Desde el miércoles en la madrugada, confirmada la victoria de Donald Trump, comenzaron los análisis. Y seguirán hasta el 20 de enero, cuando el candidato republicano se convierta en el 47 presidente de Estados Unidos. Comenzará entonces su segunda presidencia y de los análisis y las conjeturas se pasará a la realidad. Hay miedo, para algunos o para muchos fuera de la gran nación americana, de responderse a la pregunta cómo será, cómo le irá al mundo.
El escritor colombiano Juan Gabriel Vásquez, también periodista y traductor, una de las voces más relevantes del panorama literario latinoamericano desde, al menos, la publicación de su novela El ruido de las cosas al caer (2011, Premio Alfaguara), escribió ese mismo miércoles, descontado el triunfo de Trump, un texto cuyo párrafo apunta hacia un asunto medular. A la sustancia.

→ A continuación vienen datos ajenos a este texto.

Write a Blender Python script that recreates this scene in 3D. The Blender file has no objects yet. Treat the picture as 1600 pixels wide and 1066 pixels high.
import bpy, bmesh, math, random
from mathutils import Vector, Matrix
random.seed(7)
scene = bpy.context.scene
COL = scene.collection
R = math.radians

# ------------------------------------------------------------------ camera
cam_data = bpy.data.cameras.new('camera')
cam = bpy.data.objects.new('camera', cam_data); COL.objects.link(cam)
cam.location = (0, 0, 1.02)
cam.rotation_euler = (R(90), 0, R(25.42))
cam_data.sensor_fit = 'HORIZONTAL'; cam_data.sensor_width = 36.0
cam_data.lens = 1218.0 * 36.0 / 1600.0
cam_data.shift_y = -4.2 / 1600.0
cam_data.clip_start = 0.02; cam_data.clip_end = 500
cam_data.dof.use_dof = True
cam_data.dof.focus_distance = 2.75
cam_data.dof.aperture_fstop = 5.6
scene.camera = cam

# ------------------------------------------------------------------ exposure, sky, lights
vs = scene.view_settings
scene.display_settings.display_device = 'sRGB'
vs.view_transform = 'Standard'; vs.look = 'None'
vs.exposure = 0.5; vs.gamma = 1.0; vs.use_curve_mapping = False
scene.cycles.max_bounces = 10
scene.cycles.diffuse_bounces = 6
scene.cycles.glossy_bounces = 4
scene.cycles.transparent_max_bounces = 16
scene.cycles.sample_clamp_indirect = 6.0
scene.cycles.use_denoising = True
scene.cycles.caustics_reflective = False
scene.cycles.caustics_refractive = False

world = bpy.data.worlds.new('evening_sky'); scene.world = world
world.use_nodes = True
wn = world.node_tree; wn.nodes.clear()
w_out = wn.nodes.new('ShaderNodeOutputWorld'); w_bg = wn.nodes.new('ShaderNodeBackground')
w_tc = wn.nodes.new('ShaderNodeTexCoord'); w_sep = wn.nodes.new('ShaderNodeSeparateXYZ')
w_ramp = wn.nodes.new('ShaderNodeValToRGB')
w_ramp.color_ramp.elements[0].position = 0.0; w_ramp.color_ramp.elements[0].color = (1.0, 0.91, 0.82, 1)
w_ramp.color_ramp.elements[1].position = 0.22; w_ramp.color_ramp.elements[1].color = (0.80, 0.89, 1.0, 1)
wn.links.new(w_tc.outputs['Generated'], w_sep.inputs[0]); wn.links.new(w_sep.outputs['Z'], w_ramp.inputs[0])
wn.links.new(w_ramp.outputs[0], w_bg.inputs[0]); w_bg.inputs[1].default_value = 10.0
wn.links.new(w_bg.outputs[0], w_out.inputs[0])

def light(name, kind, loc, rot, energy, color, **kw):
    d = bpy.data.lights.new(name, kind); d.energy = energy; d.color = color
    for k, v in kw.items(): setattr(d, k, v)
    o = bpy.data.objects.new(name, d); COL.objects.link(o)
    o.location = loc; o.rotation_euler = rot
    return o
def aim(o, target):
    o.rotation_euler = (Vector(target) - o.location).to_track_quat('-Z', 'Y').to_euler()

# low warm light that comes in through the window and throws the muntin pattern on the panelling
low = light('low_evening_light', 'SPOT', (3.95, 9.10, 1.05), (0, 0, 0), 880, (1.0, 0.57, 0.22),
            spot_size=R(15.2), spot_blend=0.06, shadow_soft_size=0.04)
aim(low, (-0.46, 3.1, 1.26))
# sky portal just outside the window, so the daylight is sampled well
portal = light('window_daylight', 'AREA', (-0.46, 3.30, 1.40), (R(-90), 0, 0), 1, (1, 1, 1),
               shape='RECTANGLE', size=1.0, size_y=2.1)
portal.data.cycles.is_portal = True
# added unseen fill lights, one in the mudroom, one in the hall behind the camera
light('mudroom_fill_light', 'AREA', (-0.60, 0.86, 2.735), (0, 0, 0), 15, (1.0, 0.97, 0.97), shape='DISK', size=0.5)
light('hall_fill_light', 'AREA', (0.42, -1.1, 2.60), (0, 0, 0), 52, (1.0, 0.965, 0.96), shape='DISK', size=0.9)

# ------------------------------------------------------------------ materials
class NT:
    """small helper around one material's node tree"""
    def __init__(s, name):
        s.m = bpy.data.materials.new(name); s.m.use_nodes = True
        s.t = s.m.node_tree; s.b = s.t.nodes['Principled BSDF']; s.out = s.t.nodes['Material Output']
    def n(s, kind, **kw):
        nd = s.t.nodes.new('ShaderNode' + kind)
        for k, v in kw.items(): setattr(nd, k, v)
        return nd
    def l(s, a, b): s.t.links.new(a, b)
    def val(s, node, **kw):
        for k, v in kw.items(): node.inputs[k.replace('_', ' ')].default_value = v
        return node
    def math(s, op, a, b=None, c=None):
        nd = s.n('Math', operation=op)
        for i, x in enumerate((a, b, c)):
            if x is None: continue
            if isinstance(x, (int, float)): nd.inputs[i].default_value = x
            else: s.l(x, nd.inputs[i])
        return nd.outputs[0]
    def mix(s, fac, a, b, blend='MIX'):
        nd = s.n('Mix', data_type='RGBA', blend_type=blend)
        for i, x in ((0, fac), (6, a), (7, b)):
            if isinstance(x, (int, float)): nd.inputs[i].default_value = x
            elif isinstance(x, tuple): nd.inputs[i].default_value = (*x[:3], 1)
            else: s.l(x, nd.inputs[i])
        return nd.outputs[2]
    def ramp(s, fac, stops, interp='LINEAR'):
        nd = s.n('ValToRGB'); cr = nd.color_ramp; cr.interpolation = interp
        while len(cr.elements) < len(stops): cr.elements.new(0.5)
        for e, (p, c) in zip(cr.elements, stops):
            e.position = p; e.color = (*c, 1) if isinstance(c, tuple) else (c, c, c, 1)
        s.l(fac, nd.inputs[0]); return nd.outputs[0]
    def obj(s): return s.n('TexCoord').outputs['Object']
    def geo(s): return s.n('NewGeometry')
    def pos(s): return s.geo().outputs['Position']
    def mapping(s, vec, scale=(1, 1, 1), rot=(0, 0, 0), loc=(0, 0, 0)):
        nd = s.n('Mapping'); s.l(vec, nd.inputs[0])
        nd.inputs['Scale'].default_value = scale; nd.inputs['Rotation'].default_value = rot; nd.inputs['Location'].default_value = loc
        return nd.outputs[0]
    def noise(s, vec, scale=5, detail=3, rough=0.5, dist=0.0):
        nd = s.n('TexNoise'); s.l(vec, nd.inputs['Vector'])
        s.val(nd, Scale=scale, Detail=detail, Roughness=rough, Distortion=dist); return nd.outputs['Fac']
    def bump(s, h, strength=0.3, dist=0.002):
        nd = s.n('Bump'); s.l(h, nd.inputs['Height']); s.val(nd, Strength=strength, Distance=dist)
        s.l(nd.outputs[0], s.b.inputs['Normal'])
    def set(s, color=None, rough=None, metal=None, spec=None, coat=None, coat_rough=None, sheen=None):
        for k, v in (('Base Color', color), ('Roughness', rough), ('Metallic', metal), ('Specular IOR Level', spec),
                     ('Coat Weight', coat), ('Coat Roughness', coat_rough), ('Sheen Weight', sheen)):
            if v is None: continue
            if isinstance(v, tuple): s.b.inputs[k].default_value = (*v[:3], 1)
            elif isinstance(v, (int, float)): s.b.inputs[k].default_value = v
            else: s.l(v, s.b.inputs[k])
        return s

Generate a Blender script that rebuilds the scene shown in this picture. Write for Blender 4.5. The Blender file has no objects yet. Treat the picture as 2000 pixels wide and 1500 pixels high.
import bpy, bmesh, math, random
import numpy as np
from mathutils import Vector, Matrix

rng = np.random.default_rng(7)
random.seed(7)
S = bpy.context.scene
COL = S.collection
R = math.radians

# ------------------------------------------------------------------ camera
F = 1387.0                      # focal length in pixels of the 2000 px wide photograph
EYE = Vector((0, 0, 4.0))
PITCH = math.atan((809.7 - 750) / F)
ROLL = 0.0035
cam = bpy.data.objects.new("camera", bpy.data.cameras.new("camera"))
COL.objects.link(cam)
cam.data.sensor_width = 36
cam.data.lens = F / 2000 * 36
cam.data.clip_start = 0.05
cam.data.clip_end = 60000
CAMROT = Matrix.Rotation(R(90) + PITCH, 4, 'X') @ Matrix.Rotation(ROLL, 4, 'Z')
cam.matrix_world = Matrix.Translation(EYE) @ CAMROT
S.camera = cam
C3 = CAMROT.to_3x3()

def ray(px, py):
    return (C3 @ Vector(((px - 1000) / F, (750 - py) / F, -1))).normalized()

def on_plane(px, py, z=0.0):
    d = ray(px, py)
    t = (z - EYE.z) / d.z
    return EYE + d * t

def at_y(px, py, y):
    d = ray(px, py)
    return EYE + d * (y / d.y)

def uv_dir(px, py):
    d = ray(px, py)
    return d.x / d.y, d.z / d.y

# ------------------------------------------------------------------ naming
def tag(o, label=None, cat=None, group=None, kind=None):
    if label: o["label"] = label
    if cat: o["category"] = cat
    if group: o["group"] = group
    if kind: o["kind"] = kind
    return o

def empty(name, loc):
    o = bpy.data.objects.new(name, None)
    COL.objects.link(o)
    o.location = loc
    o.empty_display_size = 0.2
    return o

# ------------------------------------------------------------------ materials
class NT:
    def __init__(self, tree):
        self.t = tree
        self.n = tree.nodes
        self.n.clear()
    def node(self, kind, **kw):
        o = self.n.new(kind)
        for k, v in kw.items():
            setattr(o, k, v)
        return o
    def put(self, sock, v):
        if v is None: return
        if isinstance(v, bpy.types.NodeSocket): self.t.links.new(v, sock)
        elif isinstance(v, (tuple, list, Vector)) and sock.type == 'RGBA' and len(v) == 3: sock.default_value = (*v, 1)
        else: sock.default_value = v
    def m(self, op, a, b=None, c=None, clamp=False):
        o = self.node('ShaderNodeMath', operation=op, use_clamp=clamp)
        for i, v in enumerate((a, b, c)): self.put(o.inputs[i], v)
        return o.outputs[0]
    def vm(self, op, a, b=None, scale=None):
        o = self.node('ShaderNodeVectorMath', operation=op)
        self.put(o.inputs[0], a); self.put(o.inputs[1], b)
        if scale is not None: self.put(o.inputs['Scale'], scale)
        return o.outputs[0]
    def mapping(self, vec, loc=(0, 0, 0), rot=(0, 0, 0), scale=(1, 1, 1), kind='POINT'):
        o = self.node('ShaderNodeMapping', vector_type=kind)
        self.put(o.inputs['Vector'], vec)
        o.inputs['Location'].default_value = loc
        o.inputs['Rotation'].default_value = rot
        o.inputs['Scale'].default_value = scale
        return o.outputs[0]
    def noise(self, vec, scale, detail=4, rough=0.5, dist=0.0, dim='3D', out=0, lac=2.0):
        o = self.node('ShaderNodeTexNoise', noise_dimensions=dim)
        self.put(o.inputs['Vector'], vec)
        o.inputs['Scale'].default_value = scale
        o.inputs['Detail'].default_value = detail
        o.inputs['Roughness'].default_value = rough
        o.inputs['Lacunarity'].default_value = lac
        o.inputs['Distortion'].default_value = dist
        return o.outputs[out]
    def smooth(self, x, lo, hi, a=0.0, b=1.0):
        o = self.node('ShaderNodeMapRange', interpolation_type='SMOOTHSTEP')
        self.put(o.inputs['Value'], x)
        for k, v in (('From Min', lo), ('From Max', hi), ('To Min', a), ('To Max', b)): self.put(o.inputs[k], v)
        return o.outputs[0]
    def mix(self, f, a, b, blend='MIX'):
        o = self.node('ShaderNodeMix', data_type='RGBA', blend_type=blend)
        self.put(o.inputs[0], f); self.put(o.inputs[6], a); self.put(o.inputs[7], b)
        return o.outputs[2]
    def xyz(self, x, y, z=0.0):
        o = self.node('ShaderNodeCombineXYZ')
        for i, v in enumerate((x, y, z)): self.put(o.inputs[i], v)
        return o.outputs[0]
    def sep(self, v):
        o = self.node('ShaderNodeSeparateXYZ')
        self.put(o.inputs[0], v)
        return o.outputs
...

Escribe Vásquez: “El peor error que podríamos cometer al pensar lo que ha pasado es asignarles a todos los votantes de Trump las mismas motivaciones: creer que le han dado su voto porque todos son xenófobos, o porque todos quieren que los ricos paguen menos impuestos, o porque todos sostienen que la ideología woke ha ido demasiado lejos; que le han dado su voto porque todos creen que el calentamiento global es un invento de los chinos, o porque todos creen que el aborto debe estar prohibido, o porque todos sostienen que la masculinidad está amenazada. No: las generalizaciones no sirven. Pero queda una evidencia incómoda: el carácter de un individuo que aspira a la presidencia ha dejado de importar, y será necesario, preguntarse qué nos dice eso de esta sociedad que en otros tiempos se jactaba de valorar cierta decencia (al menos de dientes para afuera: pero las formas importan) por encima de otros intereses. Estados Unidos ha votado masivamente por un delincuente condenado. Estados Unidos ha votado por un acosador sexual que se enorgullece de serlo. Estados Unidos ha votado por un mentiroso. Cuando una sociedad elige a un tipo así, la pregunta no es solamente lo que se viene encima, que es aterrador: la pregunta es lo que somos por dentro. Y esa respuesta puede ser más aterradora todavía”.
Parece que es mucho tiempo, pero hace menos de 40 años un prometedor aspirante a la candidatura demócrata a la presidencia de Estados Unidos, Gary Hart, tuvo que abandonar su campaña al publicarse los testimonios de un lío de faldas, a lo que era asiduo y había retado a que se le probara. Puede pensarse que era tan solo un tema moralista, pero era más que eso: se cuidaban las formas y se castigaba la mentira.
The New York Times, que puede ser despachado muy rápidamente con la etiqueta de “progresista”, lo que sería negar una larga historia de periodismo profesional comprometido con la democracia y la preservación de los valores esenciales de Estados Unidos, cita a un ex asesor estratégico del presidente George W. Bush, Peter H. Wehner, para quien la elección del martes 5 de noviembre “fue una tomografía computarizada del pueblo estadounidense, y por difícil que sea decirlo, es una afinidad aterradora con un hombre de corrupción sin límites”. Wehner es un crítico del presidente electo, que coincide con un pensamiento minoritario en las filas republicanas. La mayoría otorga la presidencia (con excepciones, como sabemos y padecemos) pero no siempre calma el desasosiego.
La pregunta que formula Juan Gabriel Vásquez interpela al ciudadano de este mundo interconectado que se aleja de los modos y formas de la noción de democracia que conocimos, más allá de Estados Unidos. ¿Importa el carácter de quien elegimos? ¿Apreciamos la sensatez y la moderación, por ejemplo, de un hombre como Luis Lacalle Pou o, incluso, en el otro lado de la acera, de Gabriel Boric? ¿Sigue siendo decisiva la presunción de un cierto ropaje ideológico, rojo o azul, para usar los colores de la elección americana, para sacralizar al ungido?